A Fazenda estimava que a leitura restrita da lei reduziria a arrecadação em R$ 4 bilhões por ano. A vitória da União, portanto, teve peso fiscal. Mas, como mostraria o caso da Netflix, também teve consequências corporativas globais.

A divergência foi aberta pelo ministro Flávio Dino, redator do acórdão. Ele defendeu a validade do parágrafo 2º do artigo 2º da Lei nº 10.168, incluído pela Lei nº 10.332/2001. Leia a íntegra do acórdão (PDF – 5 MB).

Dino argumentou que a ampliação da Cide é compatível com o artigo 149 da Constituição, que permite contribuições destinadas à intervenção no domínio econômico, e que o tributo serve para financiar o desenvolvimento tecnológico brasileiro.

“É preciso julgar com responsabilidade fiscal e previsibilidade”, afirmou Dino. “A norma posterior ampliou o escopo da contribuição, e cabe ao Judiciário respeitar essa opção legislativa.” Leia íntegra do voto (PDF – 202 kB).

Presidente da Corte à época do julgamento, Luís Roberto Barroso acompanhou a divergência.

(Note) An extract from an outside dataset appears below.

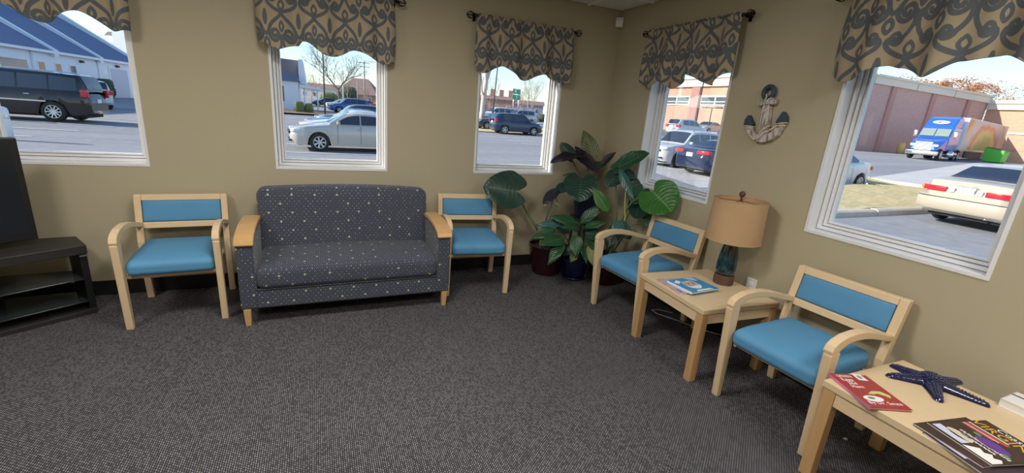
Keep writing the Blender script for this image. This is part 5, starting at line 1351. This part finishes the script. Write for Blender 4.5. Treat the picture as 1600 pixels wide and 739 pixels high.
# south face in a brick copy with shade painted in, pilasters and stone cornice
MB().box(.0, 31.8, -.12, -.001, -1.5, HB).build('side_wall', M['brick2'], stx)
for x in (.4, 9.0, 17.6, 26.2): MB().box(x, x+.9, -.30, -.121, -1.5, HB).build('pilaster', M['brickd'], stx)
for x0, x1 in ((-.3, 4.8), (5.0, 13.4), (13.6, 22.0), (22.2, 31.8)):
    MB().box(x0, x1, -.45, .3, HB-.10, HB+.62).build('cornice', M['stone'], stx); MB().box(x0, x1, -.62, .3, HB+.62, HB+.86).build('cornice_cap', M['stone'], stx)
MB().box(-.40, .0, -.4, 48, HB-.55, HB+.86).build('cornice', M['stone'], stx)
MB().box(-.62, .0, -.4, 48, HB+.5, HB+.70).build('cornice_cap', M['stone'], stx)
for y in (4.3, 18.8, 33.4, 46.4): MB().box(-.28, -.001, y, y+1.5, -1.5, HB-.55).build('pilaster', M['brickd'], stx)
for y0 in (6.2, 13.4, 20.7, 27.9, 35.2, 40.9):
    f = MB().box(-.14, -.001, y0-.15, y0+5.15, 4.25, 5.55).build('window', M['fascia'], stx)
    for a in (0, 2.55):
        MB().box(-.16, -.139, y0+a+.06, y0+a+2.39, 4.82, 5.38).build('pane', M['dkglass'], f); MB().box(-.16, -.139, y0+a+.06, y0+a+2.39, 4.42, 4.70).build('pane', M['dkglass'], f)
wing = empty('store_wing', (79.9, -30, g0_), 0, 'sunlit brick wing of the store at the end of the truck alley', 'building')
MB().box(0, 12, 0, 56.8, -1.5, HB+.1).build('wall', M['brick'], wing)
MB().box(-.35, 0, 0, 56.8, HB-.9, HB+.1).build('cornice', M['stone'], wing); MB().box(-.55, 0, 0, 56.8, HB-.15, HB+.3).build('cornice_cap', M['stone'], wing)
lw = empty('dumpster_wall', (65.881,17.400,1.286), 0, 'low peach brick enclosure wall hiding the trailer end', 'wall')
lw.location.z = gz(lw.location.x, lw.location.y)-.3
MB().box(-.2, 6, -8.5, 1.70, 0, 3.25).build('brick_panel', M['brick'], lw); MB().box(-.32, 6.1, -8.6, 1.80, 3.25, 3.45).build('coping', M['stone'], lw); MB().box(-.24, -.19, -8.5, 1.70, 1.55, 1.63).build('band', M['brickd'], lw)
M['lime'] = mat('lime_green_paint', (.10, .52, .06), .5)
dm = empty('dumpster', (60.096,17.617,0.809), .0, 'lime green dumpster beside the truck trailer', 'dumpster')
dm.scale = (.62, .62, .62); dm.location.z = gz(dm.location.x, dm.location.y)
MB().add([(-.9,-1.1,.15),(.9,-1.1,.15),(.9,1.1,.15),(-.9,1.1,.15),(-1.0,-1.25,2.0),(1.0,-1.25,2.0),(1.0,1.25,2.4),(-1.0,1.25,2.4)], [(0,3,2,1),(4,5,6,7),(0,1,5,4),(1,2,6,5),(2,3,7,6),(3,0,4,7)]).build('bin', M['lime'], dm, bevel=.04)
MB().box(-1.04, 1.04, -1.3, 1.3, 1.98, 2.06).xf(Matrix.Translation((0,0,.2)) @ Matrix.Rotation(.16, 4, 'X')).build('lid', M['ctrim'], dm)
for x in (-.7, .7): MB().box(x-.1, x+.1, -1.0, 1.0, 0, .16).build('skid', M['ctrim'], dm)

# ---- semi truck in the alley
P_trk = car_paint('truck_blue', (.03, .13, .52), .1, .3)
def mural():
    m = bpy.data.materials.new('harvest_mural'); t, b = nodes(m); L = t.links
    tc = t.nodes.new('ShaderNodeTexCoord'); s = t.nodes.new('ShaderNodeSeparateXYZ'); L.new(tc.outputs['Object'], s.inputs[0])
    n = t.nodes.new('ShaderNodeTexNoise'); n.inputs['Scale'].default_value = .55; n.inputs['Detail'].default_value = 4; L.new(tc.outputs['Object'], n.inputs['Vector'])
    # a broad arc of warm colours over a green hill, pale sky behind
    dx = mnode(t, 'SUBTRACT', s.outputs[0], 7.5); dz = mnode(t, 'ADD', s.outputs[2], .2)
    r = mnode(t, 'SQRT', mnode(t, 'ADD', mnode(t, 'MULTIPLY', mnode(t, 'MULTIPLY', dx, dx), .26), mnode(t, 'MULTIPLY', dz, dz)))
    rr = mnode(t, 'ADD', r, mnode(t, 'MULTIPLY', mnode(t, 'SUBTRACT', n.outputs['Fac'], .5), 1.4))
    cr = t.nodes.new('ShaderNodeValToRGB'); e = cr.color_ramp.elements
    L.new(mnode(t, 'DIVIDE', rr, 5.2), cr.inputs[0])
    e[0].position = 0; e[0].color = (.20, .22, .06, 1); e[1].position = 1; e[1].color = (.52, .50, .56, 1)
    for p, c in ((.30, (.36, .34, .08)), (.40, (.60, .46, .12)), (.50, (.62, .12, .05)), (.58, (.56, .45, .38)), (.68, (.48, .46, .52)), (.78, (.70, .36, .06)), (.84, (.55, .16, .06)), (.90, (.52, .50, .56))):
        q = e.new(p); q.color = (*c, 1)
    L.new(cr.outputs[0], b.inputs['Base Color']); b.inputs['Roughness'].default_value = .4; return m
M['mural'] = mural()
tp = Vector((50.945,18.983,0.354)); tk = empty('semi_truck', (tp.x, tp.y, gz(tp.x, tp.y)), PI+.16, 'blue semi truck with colourful harvest trailer by the brick store', 'truck')
# local: x forward (towards -x world), y to its left (world -y)
cabm = MB().prism([(-2.6, .95), (-2.6, 3.05), (-.1, 3.05), (.05, 2.9), (.62, 2.05), (.66, .95)], -1.15, 1.15, 'y'); cabm.build('cab', P_trk, tk, bevel=.10, seg=3)
MB().add([(.50,-1.12,.85),(.50,1.12,.85),(2.55,.95,.85),(2.55,-.95,.85),(.50,-1.10,2.10),(.50,1.10,2.10),(2.45,.62,1.62),(2.45,-.62,1.62),(1.5,-1.10,1.75),(1.5,1.10,1.75)],
         [(0,1,2,3),(0,4,5,1),(4,8,7,6,9,5),(3,2,6,7),(0,3,7,8,4),(1,5,9,6,2)]).build('hood', P_trk, tk, bevel=.10, seg=3)
MB().prism([(-2.7, 3.0), (-2.7, 4.02), (-1.9, 4.05), (-.9, 3.85), (.05, 2.95)], -1.10, 1.10, 'y').build('roof_fairing', P_trk, tk, bevel=.14, seg=3)
nrm_ = Vector((.85-.0, 0, .9)).normalized()
dsc = MB(); dsc.prism([(.62*math.cos(k*PI/14), .21*math.sin(k*PI/14)) for k in range(28)], 0, .02, 'z')
FM = Matrix.Translation((-.36, 0, 3.47)) @ Matrix.Rotation(math.radians(47), 4, 'Y') @ Matrix.Rotation(PI/2, 4, 'Z')
dsc.xf(FM).build('logo_oval', M['offw'], tk)
sw = MB(); sw.prism([(-.42, -.05), (-.1, .05), (.15, -.01), (.45, .07), (.2, .05), (-.08, -.10)], .02, .03, 'z'); sw.xf(FM).build('logo_swoosh', M['navy'], tk)
sw = MB(); sw.prism([(.25, -.10), (.50, .02), (.46, .06), (.22, -.05)], .02, .03, 'z'); sw.xf(FM).build('logo_dash', M['tomato'], tk)
ws = MB()
for s in (-1, 1): ws.add([(.12, s*.03, 2.84), (.12, s*1.02, 2.84), (.60, s*1.05, 2.16), (.60, s*.03, 2.16)], [(0,1,2,3)])
ws.xf(Matrix.Translation((.05, 0, .03))).build('windscreen', mat('truck_glass', (.24, .28, .26), .12), tk)
for s in (-1, 1):
    MB().add([(-.75, s*1.155, 2.12), (.35, s*1.155, 2.12), (.0, s*1.155, 2.80), (-.75, s*1.155, 2.80)], [(0,1,2,3)]).build('side_window', M['cglass'], tk)
    MB().rbox(.07, .14, .30, .04, (.45, s*1.42, 2.35), n=5).build('mirror', M['chrome'], tk, smooth=True)
    MB().rbox(.12, .20, .11, .05, (2.38, s*.80, 1.30), n=5).build('headlight', M['head'], tk, smooth=True)
    MB().tube([(-.6, s*1.02, .62), (-2.4, s*1.02, .62)], .33, 16).build('fuel_tank', M['chrome'], tk, smooth=True)
    MB().tube([(-2.55, s*.95, 1.0), (-2.55, s*.95, 3.3)], .07, 8).build('exhaust_stack', M['chrome'], tk, smooth=True)
for k in range(6): MB().box(2.46, 2.56, -.60, .60, .86+.13*k, .93+.13*k).build('grille_bar', M['chrome'], tk)
MB().rbox(.16, 1.15, .20, .06, (2.62, 0, .62), n=6).build('bumper', M['chrome'], tk, smooth=True)
MB().box(-4.2, 2.3, -.45, .45, .55, .85).build('chassis', M['under'], tk)
tm, sm = wheel_meshes(.52, .30, 10)
for x, y in ((1.55, 1.0), (1.55, -1.0), (-3.0, .95), (-3.0, -.95), (-4.1, .95), (-4.1, -.95), (-16.6, .95), (-16.6, -.95), (-17.8, .95), (-17.8, -.95)):
    wo = bpy.data.objects.new('wheel', tm); link(wo, tk); wo.location = (x, y, .52); wo.rotation_euler = (0, 0, 0 if y < 0 else PI)
    ro = bpy.data.objects.new('rim', sm); link(ro, wo)
tb = MB().box(-19.2, -3.1, -1.28, 1.28, 1.15, 4.1).build('trailer', M['offw'], tk)
sd2 = MB().box(0, 15.9, -.012, .0, 0, 2.85).build('mural_panel', M['mural'], tk); sd2.location = (-3.2, 1.283, 1.2); sd2.rotation_euler = (0, 0, PI)
MB().box(-19.2, -3.1, 1.27, 1.30, 1.02, 1.18).build('side_rail', M['silver'], tk)
MB().box(-12.5, -6.0, 1.0, 1.1, .35, 1.1).build('side_skirt', M['ctrim'], tk)
yb = empty('bollard', (59.372,25.361,0.505), 0, 'stubby yellow concrete bollard near the truck front', 'bollard')
MB().lathe([(.35, 0), (.35, 1.15), (.2, 1.28)], 14).build('post', mat('faded_yellow', (.60, .46, .16), .7), yb, smooth=True)
bo = empty('bollard', (-10.53, 13.19, gz(-10.5, 13.2)), 0, 'white steel bollard outside the television window', 'bollard')
MB().lathe([(.10, 0), (.10, .80), (.08, .87), (.03, .90)], 18).build('post', M['fascia'], bo, smooth=True)
MB().lathe([(.102, .58), (.104, .60), (.104, .66), (.102, .68)], 18, caps=False).build('band', M['silver'], bo, smooth=True)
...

Concluiu que “a norma posterior prevalece sobre a anterior naquilo em que é incompatível”, validando a ampliação. Leia a íntegra do voto (PDF – 124 kB).

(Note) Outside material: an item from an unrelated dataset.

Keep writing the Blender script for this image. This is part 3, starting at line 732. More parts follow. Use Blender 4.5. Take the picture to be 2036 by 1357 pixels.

Alexandre de Moraes, Edson Fachin, Gilmar Mendes e Cristiano Zanin também aderiram à tese:

Zanin, por sua vez, defendeu que “a arrecadação deve ser aplicada em programas de inovação, o que confere finalidade pública à contribuição”. Leia a íntegra do voto (PDF – 290 kB).

Ficaram vencidos Luiz Fux, relator do RE (Recurso Extraordinário) nº 928.943, Cármen Lúcia, André Mendonça, Nunes Marques e Dias Toffoli.

Para a Netflix, o impacto foi contábil; para o Brasil, mais um desgaste. A decisão mostrou como mudanças na interpretação tributária podem alterar, de forma repentina, o ambiente de negócios no país.

O co-CEO (equivalente a um diretor-presidente ou vice-presidente) da Netflix, Gregory Peters, resumiu a situação: “Tivemos um bom trimestre. Nossa receita ficou em linha com as expectativas. Nossa renda operacional teria superado a projeção não fosse a questão tributária no Brasil.”

A reação do mercado foi imediata. Analistas classificaram o caso como um exemplo emblemático da insegurança jurídica brasileira –um fator que, segundo investidores, pesa mais do que a carga tributária em si ao decidir onde aplicar recursos.

Criada no início dos anos 2000, a Cide nasceu com a promessa de incentivar a inovação. Mas sua trajetória se confunde com políticas industriais de proteção, como a reserva de mercado da informática, em vigor durante a ditadura militar e mantida até o governo Sarney.

Essas iniciativas buscavam criar uma indústria nacional de tecnologia isolando o mercado interno da concorrência estrangeira. O resultado, porém, foi o oposto: encarecimento de produtos, atraso tecnológico e dependência externa.

A ampliação da Cide sobre remessas repete parte dessa lógica, elevando custos de operação sem assegurar, até agora, que os recursos arrecadados resultem em mais inovação.

Com a decisão do STF, qualquer empresa que realize pagamentos ao exterior –de plataformas de streaming a companhias aéreas, bancos ou indústrias– pode ser afetada pela alíquota de 10%.

A Netflix foi apenas a primeira a traduzir o impacto em números: US$ 619 milhões em uma única linha do balanço. O episódio levou o tema para o radar de investidores internacionais e reabriu uma discussão antiga: quanto custa a imprevisibilidade do sistema tributário brasileiro.